Quedó el infante don Pedro rigiendo interinamente la monarquía aragonesa, mientras venía de Sicilia don Jaime, a quien inmediatamente se avisó el fallecimiento de su hermano. Dejando don Jaime por lugarteniente del reino a don Fadrique, y por primer consejero al almirante Roger de Lauria, hízose a la vela para Cataluña, donde arribó en el mes de agosto. Escarmentado con lo que había acontecido a su hermano por haberse anticipado a titularse rey de Aragón, no se intituló hasta coronarse sino rey de Sicilia. Partiendo después para Zaragoza, y convocadas las cortes generales del reino, juró y confirmó en ellas los fueros, usos y costumbres de Aragón, y coronado en la forma que sus predecesores, protestó también «que no recibía la corona en nombre de la Iglesia romana, ni por ella, ni menos contra ella, ni queriendo tácita ni expresamente aprobar lo que el rey don Pedro había hecho en tiempo del papa Inocencio, cuando hizo su reino censatario de Roma{5}.» Otra protesta hizo, que disgustó bastante a los aragoneses, y fue que recibía el reino no por el testamento de su hermano, sino por el derecho de primogenitura que le competía por su muerte y por el testamento de su padre, con lo cual quiso significar que aceptaba la corona de Aragón, sin renunciar a la de Sicilia (24 de setiembre, 1291).

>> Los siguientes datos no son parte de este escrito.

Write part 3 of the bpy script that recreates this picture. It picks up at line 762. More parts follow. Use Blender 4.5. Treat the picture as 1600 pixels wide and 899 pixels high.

De las relaciones del nuevo rey de Aragón don Jaime II con don Sancho el Bravo de Castilla, de las entrevistas y tratados entre estos dos monarcas, de los esponsales del aragonés con la infanta Isabel, hija del castellano, y de los auxilios que a éste prestó para la guerra contra los moros, hemos dado cuenta en el precedente capítulo al hablar de las cosas de aquel reino. Dejemos a don Jaime instalado en el reino de Aragón, y echemos una ojeada sobre la fisonomía social que presentaban en esta época los reinos de Aragón y de Castilla.




{1} Saint-Hilaire confunde aquí como en otras ocasiones, a Tarazona con Tarragona, ciudades de Aragón la primera, de Cataluña la segunda.

{2} Ciudad de Francia en las Bocas del Ródano, a dos y media leguas de Arlés, tres y cuarto de Aviñón y quince de Marsella.

{3} Esta entrevista y esta ratificación se hizo con circunstancias y ceremonias dignas de ser mencionadas. Al rey Carlos le acompañaban doce caballeros a caballo con solas espadas, y otros seis personajes, prelados y hombres de letras. Igual comitiva llevaba por su parte el rey de Aragón. Viéronse los dos príncipes el 7 de a la hora de tercia. Diez caballeros de Alfonso y otros diez de Carlos recorrían las cumbres de los montes para evitar que hubiese allí más gente que ellos. Los de Carlos descubrían los lugares y pasos de la parte acá de los montes, y nadie había de pasar por el lado de Aragón del castillo de Monzón adelante hacia la Junquera: los de Alfonso miraban de la parte de allá, y cuidaban de que la gente francesa no pasara del castillo de Bellegarde. Unos y otros juraron que no sabían ni entendían hubiese en aquello dolo o engaño alguno. Con todo este recato se procedió a la ratificación, como si se tratase de un negocio secreto y de mala especie.

{4} Para la historia de todas estas complicadas negociaciones hemos consultado los Anales de Zurita, lib. IV desde el capítulo 80 al 122: los Anales eclesiásticos de Raynald; Nicol. Specialis, Bern. Guido y Villani, en Muratori; Ramón de Muntaner; las Historias de Francia y los documentos del archivo general de Aragón.

{5} Blancas, coronaciones, libro I, cap. 3.– Zurita, Anal. libro IV, cap. 123.